Snow dusted the ground when I returned for a visit. The yard was empty. A foreman told me the repair track had been closed, the men scattered, the work diverted to distant yards. Consolidation, he said, and we both nodded like we knew what that meant. On TV men in expensive suits were calling it a recession.

I half expected a tumbleweed to roll past.

The sky did not fall at that moment, but it sagged a good bit.

That next summer I worked the paint line at a scaffolding factory. I applied to Cleveland State. The foreman used to bring people down to look at the college boy.



That was more than 30 years ago. Life since then has been a taxi ride from one fairy tale to another.

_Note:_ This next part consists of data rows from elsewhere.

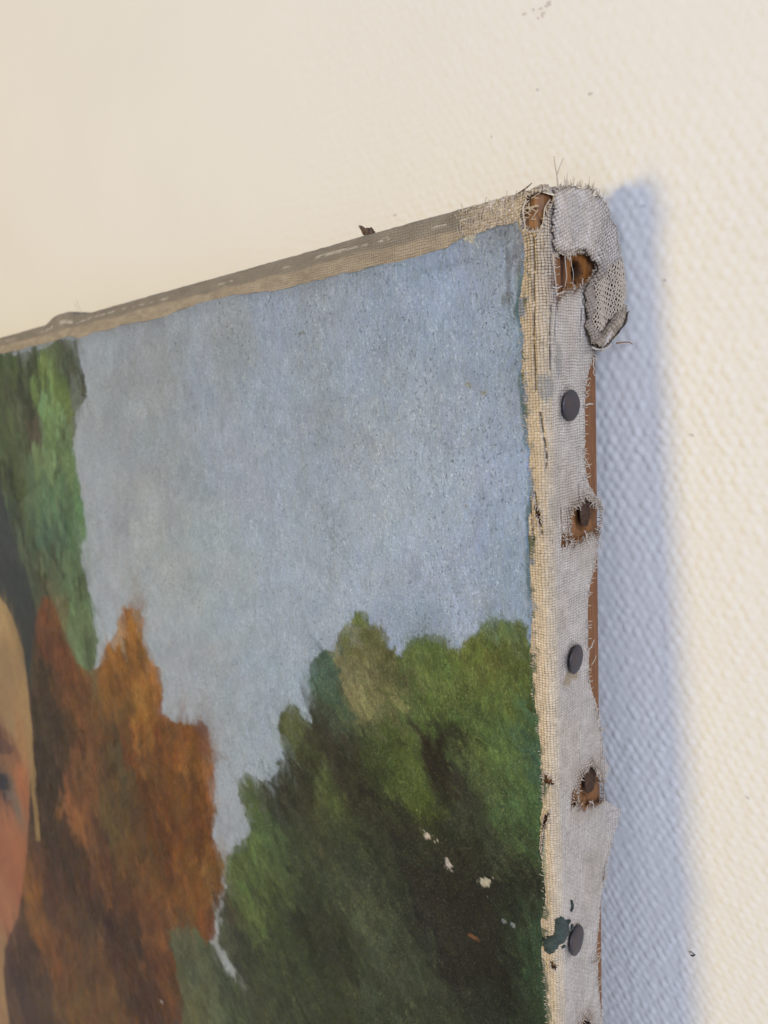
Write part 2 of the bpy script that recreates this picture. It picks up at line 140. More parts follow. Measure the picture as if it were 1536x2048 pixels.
E_FRONT = np.array([0.93, 0.86, 0.81], dtype=np.float32)   # light falling on the picture plane


def pig(c):
    """pigment colour from the colour it shows in the room"""
    c = np.maximum(lin(c) - np.array([.003, .005, .009]), .0035) / E_FRONT
    return c * .87 + .13 * (c @ np.array([.3, .6, .1]))[..., None]


def pip(x, y, poly):
    ins = np.zeros(x.shape, bool)
    n = len(poly)
    for i in range(n):
        x0, y0 = poly[i]
        x1, y1 = poly[(i + 1) % n]
        if y0 == y1:
            continue
        c = ((y0 > y) != (y1 > y)) & (x < (x1 - x0) * (y - y0) / (y1 - y0) + x0)
        ins ^= c
    return ins


def segdist(x, y, pts, closed=False):
    d = np.full(x.shape, 1e9, np.float32)
    n = len(pts)
    for i in range(n if closed else n - 1):
        ax, ay = pts[i]
        bx, by = pts[(i + 1) % n]
        L = (bx - ax) ** 2 + (by - ay) ** 2 + 1e-12
        t = np.clip(((x - ax) * (bx - ax) + (y - ay) * (by - ay)) / L, 0, 1)
        d = np.minimum(d, np.hypot(x - ax - t * (bx - ax), y - ay - t * (by - ay)))
    return d


def ss(a, b, v):
    t = np.clip((v - a) / (b - a), 0, 1)
    return t * t * (3 - 2 * t)


# ------------------------------------------------------------------ mesh helpers
def grid_mesh(name, P, mask=None, color=None, uv=None, flip=False):
    ny, nx = P.shape[:2]
    idx = np.arange(ny * nx).reshape(ny, nx)
    a, b, c, d = idx[:-1, :-1], idx[:-1, 1:], idx[1:, 1:], idx[1:, :-1]
    q = np.stack([a, b, c, d] if not flip else [a, d, c, b], -1).reshape(-1, 4)
    if mask is not None:
        q = q[mask.reshape(-1)]
    used = np.unique(q)
    remap = np.full(ny * nx, -1)
    remap[used] = np.arange(len(used))
    q = remap[q]
    V = (P.reshape(-1, 3)[used] * MM).astype(np.float32)
    me = bpy.data.meshes.new(name)
    me.vertices.add(len(V))
    me.vertices.foreach_set('co', V.ravel())
    me.loops.add(q.size)
    me.loops.foreach_set('vertex_index', q.ravel().astype(np.int32))
    me.polygons.add(len(q))
    me.polygons.foreach_set('loop_start', np.arange(0, q.size, 4, dtype=np.int32))
    me.polygons.foreach_set('use_smooth', np.ones(len(q), bool))
    me.update(calc_edges=True)
    if color is not None:
        C = np.ones((ny * nx, 4), np.float32)
        cc = color.reshape(ny * nx, -1)
        C[:, :cc.shape[1]] = cc
        at = me.color_attributes.new("col", 'FLOAT_COLOR', 'POINT')
        at.data.foreach_set('color', C[used].ravel())
    if uv is not None:
        l = me.uv_layers.new(name="weave")
        U = uv.reshape(-1, 2)[used].astype(np.float32)
        l.data.foreach_set('uv', U[q.ravel()].ravel())
    return me


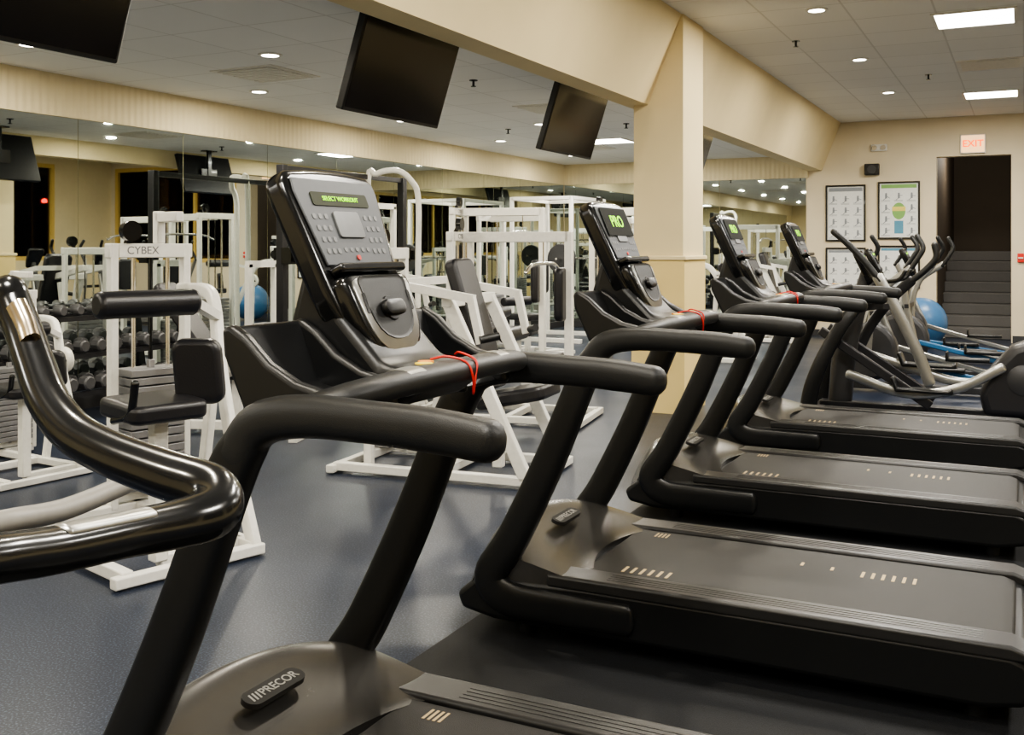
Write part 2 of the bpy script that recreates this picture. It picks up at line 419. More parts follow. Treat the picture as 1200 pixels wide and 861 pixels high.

I have done okay in the new economy. It is uncomfortable sometimes, like dancing in borrowed shoes. I am all right with change, although some who know me might laugh. A woman once told me that expecting me to change was like watering a plastic rose.

For a long time I thought that railroad summer did not mark me. What if all those hammer-swingers built was one fine memory? Then, just walking, I cross into their world.

Even for those not birthed under a smokestack — and any Ohioan who says he is not just a generation or two from sweat labor is either forgetful or a Rockefeller — work is ingrained in us. It is who we are. It is why people with soft hands and Blackberrys are drawn to tin ceilings and old lofts, I think. Old voices speak in the creaking floors, reminding us of an Ohio that was something to see just coming up a road. I cannot explain it, I just know it’s true, the way I know food will taste better in a restaurant where today’s specials are posted on hundred-year-old bricks.

That time can come again. The future is a freight train rolling. Now, say the wizards, let’s see what you can do.